WHAT YOU SHOULD DO: Write out the listing exactly as it is given.
+ + +
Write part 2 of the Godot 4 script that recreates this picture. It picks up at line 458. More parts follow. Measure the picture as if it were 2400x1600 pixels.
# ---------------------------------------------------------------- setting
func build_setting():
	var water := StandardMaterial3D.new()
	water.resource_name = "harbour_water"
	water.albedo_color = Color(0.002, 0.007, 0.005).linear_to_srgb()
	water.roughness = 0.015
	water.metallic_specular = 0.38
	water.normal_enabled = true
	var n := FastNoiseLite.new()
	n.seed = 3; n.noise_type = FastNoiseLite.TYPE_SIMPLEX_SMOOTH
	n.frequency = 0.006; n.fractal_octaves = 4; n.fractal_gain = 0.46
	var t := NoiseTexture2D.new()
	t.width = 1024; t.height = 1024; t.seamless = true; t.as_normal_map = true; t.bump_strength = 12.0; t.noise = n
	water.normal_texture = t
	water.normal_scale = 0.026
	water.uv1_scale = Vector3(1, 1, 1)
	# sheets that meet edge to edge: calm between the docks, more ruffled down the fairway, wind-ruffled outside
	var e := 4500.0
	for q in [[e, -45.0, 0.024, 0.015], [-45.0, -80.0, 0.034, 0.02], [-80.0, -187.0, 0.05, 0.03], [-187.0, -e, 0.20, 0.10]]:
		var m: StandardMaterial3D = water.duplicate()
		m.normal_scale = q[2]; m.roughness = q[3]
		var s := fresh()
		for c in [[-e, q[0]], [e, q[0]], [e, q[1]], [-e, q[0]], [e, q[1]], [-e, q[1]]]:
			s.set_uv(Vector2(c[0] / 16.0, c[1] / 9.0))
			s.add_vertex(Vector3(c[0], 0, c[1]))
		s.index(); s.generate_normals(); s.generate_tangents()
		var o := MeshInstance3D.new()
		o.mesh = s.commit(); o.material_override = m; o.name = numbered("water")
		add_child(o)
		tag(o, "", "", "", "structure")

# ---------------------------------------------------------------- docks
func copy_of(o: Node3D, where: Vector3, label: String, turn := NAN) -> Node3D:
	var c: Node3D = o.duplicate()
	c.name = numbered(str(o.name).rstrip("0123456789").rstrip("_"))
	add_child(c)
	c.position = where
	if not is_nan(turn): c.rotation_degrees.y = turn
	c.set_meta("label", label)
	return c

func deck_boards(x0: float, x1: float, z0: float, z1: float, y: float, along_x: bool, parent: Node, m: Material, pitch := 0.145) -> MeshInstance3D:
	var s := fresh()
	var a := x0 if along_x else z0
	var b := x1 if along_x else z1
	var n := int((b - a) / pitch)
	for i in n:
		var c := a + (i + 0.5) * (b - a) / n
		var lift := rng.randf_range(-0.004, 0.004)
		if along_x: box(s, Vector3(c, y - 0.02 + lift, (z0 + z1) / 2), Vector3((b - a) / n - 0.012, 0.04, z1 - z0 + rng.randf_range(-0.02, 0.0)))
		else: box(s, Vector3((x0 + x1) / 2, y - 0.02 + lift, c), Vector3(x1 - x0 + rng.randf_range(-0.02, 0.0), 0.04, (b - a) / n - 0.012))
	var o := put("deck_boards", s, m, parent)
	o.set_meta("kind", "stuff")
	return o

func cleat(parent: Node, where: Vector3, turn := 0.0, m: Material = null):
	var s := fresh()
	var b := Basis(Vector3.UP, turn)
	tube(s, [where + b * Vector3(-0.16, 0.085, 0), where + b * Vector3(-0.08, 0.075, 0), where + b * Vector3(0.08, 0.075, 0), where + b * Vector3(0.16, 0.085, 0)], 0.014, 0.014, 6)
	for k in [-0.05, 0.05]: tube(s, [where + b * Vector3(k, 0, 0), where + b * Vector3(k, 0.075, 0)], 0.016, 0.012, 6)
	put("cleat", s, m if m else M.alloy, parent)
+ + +
WRITTEN ANSWER:
Write part 2 of the Godot 4 script that recreates this picture. It picks up at line 458. More parts follow. Measure the picture as if it were 2400x1600 pixels.
# ---------------------------------------------------------------- setting
func build_setting():
	var water := StandardMaterial3D.new()
	water.resource_name = "harbour_water"
	water.albedo_color = Color(0.002, 0.007, 0.005).linear_to_srgb()
	water.roughness = 0.015
	water.metallic_specular = 0.38
	water.normal_enabled = true
	var n := FastNoiseLite.new()
	n.seed = 3; n.noise_type = FastNoiseLite.TYPE_SIMPLEX_SMOOTH
	n.frequency = 0.006; n.fractal_octaves = 4; n.fractal_gain = 0.46
	var t := NoiseTexture2D.new()
	t.width = 1024; t.height = 1024; t.seamless = true; t.as_normal_map = true; t.bump_strength = 12.0; t.noise = n
	water.normal_texture = t
	water.normal_scale = 0.026
	water.uv1_scale = Vector3(1, 1, 1)
	# sheets that meet edge to edge: calm between the docks, more ruffled down the fairway, wind-ruffled outside
	var e := 4500.0
	for q in [[e, -45.0, 0.024, 0.015], [-45.0, -80.0, 0.034, 0.02], [-80.0, -187.0, 0.05, 0.03], [-187.0, -e, 0.20, 0.10]]:
		var m: StandardMaterial3D = water.duplicate()
		m.normal_scale = q[2]; m.roughness = q[3]
		var s := fresh()
		for c in [[-e, q[0]], [e, q[0]], [e, q[1]], [-e, q[0]], [e, q[1]], [-e, q[1]]]:
			s.set_uv(Vector2(c[0] / 16.0, c[1] / 9.0))
			s.add_vertex(Vector3(c[0], 0, c[1]))
		s.index(); s.generate_normals(); s.generate_tangents()
		var o := MeshInstance3D.new()
		o.mesh = s.commit(); o.material_override = m; o.name = numbered("water")
		add_child(o)
		tag(o, "", "", "", "structure")

# ---------------------------------------------------------------- docks
func copy_of(o: Node3D, where: Vector3, label: String, turn := NAN) -> Node3D:
	var c: Node3D = o.duplicate()
	c.name = numbered(str(o.name).rstrip("0123456789").rstrip("_"))
	add_child(c)
	c.position = where
	if not is_nan(turn): c.rotation_degrees.y = turn
	c.set_meta("label", label)
	return c

func deck_boards(x0: float, x1: float, z0: float, z1: float, y: float, along_x: bool, parent: Node, m: Material, pitch := 0.145) -> MeshInstance3D:
	var s := fresh()
	var a := x0 if along_x else z0
	var b := x1 if along_x else z1
	var n := int((b - a) / pitch)
	for i in n:
		var c := a + (i + 0.5) * (b - a) / n
		var lift := rng.randf_range(-0.004, 0.004)
		if along_x: box(s, Vector3(c, y - 0.02 + lift, (z0 + z1) / 2), Vector3((b - a) / n - 0.012, 0.04, z1 - z0 + rng.randf_range(-0.02, 0.0)))
		else: box(s, Vector3((x0 + x1) / 2, y - 0.02 + lift, c), Vector3(x1 - x0 + rng.randf_range(-0.02, 0.0), 0.04, (b - a) / n - 0.012))
	var o := put("deck_boards", s, m, parent)
	o.set_meta("kind", "stuff")
	return o

func cleat(parent: Node, where: Vector3, turn := 0.0, m: Material = null):
	var s := fresh()
	var b := Basis(Vector3.UP, turn)
	tube(s, [where + b * Vector3(-0.16, 0.085, 0), where + b * Vector3(-0.08, 0.075, 0), where + b * Vector3(0.08, 0.075, 0), where + b * Vector3(0.16, 0.085, 0)], 0.014, 0.014, 6)
	for k in [-0.05, 0.05]: tube(s, [where + b * Vector3(k, 0, 0), where + b * Vector3(k, 0.075, 0)], 0.016, 0.012, 6)
	put("cleat", s, m if m else M.alloy, parent)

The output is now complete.